100 Places. Countless Tasmanian Stories. Tasmania's heritage is alive - in stone, timber and imagination. Tasmanian Built reveals 100 extraordinary places from the Tasmanian Heritage Register, each a storyteller of the island's ingenuity, resilience and spirits. Step inside wind-battered huts, mid-century homes, factories, tin sheds and the unexpected beauty of industrial rebirths.

Through powerful vignettes and stunning imagery, this book invites you to look again - not just at what was built, but why. This is a journey through Tasmania's living history. A tapestry of place and purpose.

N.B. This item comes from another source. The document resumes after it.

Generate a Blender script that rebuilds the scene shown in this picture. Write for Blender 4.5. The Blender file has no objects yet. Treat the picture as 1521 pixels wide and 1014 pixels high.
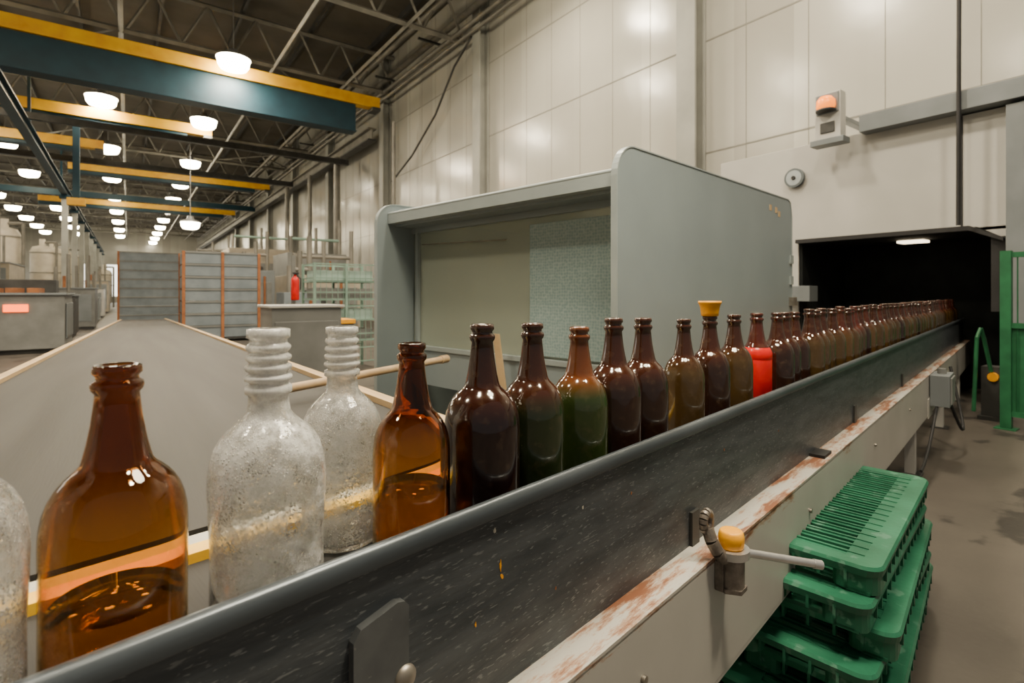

An ode to the island, its special places, and the people who shaped them.

An introduction to the places and stories of the Tasmanian Heritage Register.. Dr Stuart King discusses the history of heritage appreciation in Tasmania, and protective measures put in place over the course of the twentieth century.

Stuart King is a senior lecturer in architectural design and history. He graduated in architecture at the University of Queensland in 1996 and subsequently worked in architectural practice in Melbourne, registering as an architect in 2002. He completed his doctorate in architectural history at the University of Melbourne in 2010 and, from 2007 to 2017, lectured in architectural history, theory and design at University of Tasmania. His research is focused on Australian architectural history, historiography and heritage with specific interest in the local, regional and global connections that have influenced Australia's nineteenth-century built environments. Stuart is member of the Society of Architectural Historians Australia and New Zealand (SAHANZ) Editorial Board (2018-2023) as well as a past SAHANZ President (2011-13) and past co-editor of the society's journal Fabrications: JSAHANZ (2014-2017). He currently represents interests in conservation and heritage on the Tasmanian Heritage Council (since 2012) and is the Chair of the Tasmanian Heritage Council's Registration Committee. Awarded the Colvin Medal for architecture in 2025.

Brett is a passionate Tasmanian, with a keen interest in Tasmania, its heritage, identity, brand and future. She is an acclaimed businesswoman, tourism operator and property developer, and has had extensive leadership and management experience on private, public and voluntary boards. Brett is currently: the Chair of the Board of Trustees of the Tasmanian Museum and Art Gallery (TMAG); Chair of the Brand Tasmania Audit & Risk Committee; a Director of Australian Pacific Airports Launceston Pty Ltd; Nominations Committee Member, International Women's Forum, Australia; and the Heritage Council representative on the Premier's Visitor Economy Advisory Council (PVEAC).Brett was first appointed to the Tasmanian Heritage Council on 16 January 2015. ¿

Dr Caroline Evans is a historian with a deep commitment to uncovering Tasmania's social histories, particularly those too often overlooked. Since 1991, she has researched and published on Tasmanian lives and institutions, combining academic depth with a storyteller's sensibility. Caroline served as a historian on the Tasmanian Heritage Council from 2009 to 2011 and since 2020, bringing a critical human lens to the interpretation of place. Caroline is also a member of the Registration Committee. Her favourite inclusion in Tasmanian built is the Strahan Visitor Centre. Its original exhibition captured the vitality and optimism of the Franklin River campaign, a movement she experienced firsthand while helping to organise transport for protesters, enthusiastically assisted by her four-year-old daughter. The centre's spirited design reflects that era's powerful confluence of environment, activism and identity. A place she wishes had made the cut is Wybra Hall in Mangalore, a Federation Queen Anne-style building that once housed boys in state care. As Caroline's recent research explores the experiences of boys in out-of-home care, Wybra Hall stands as an important and largely unspoken part of our collective past. Caroline's career has spanned academia, freelance history and oral history work with the National Library of Australia. Through all of it, she has been guided by a belief that every place holds a story, and every story deserves a place.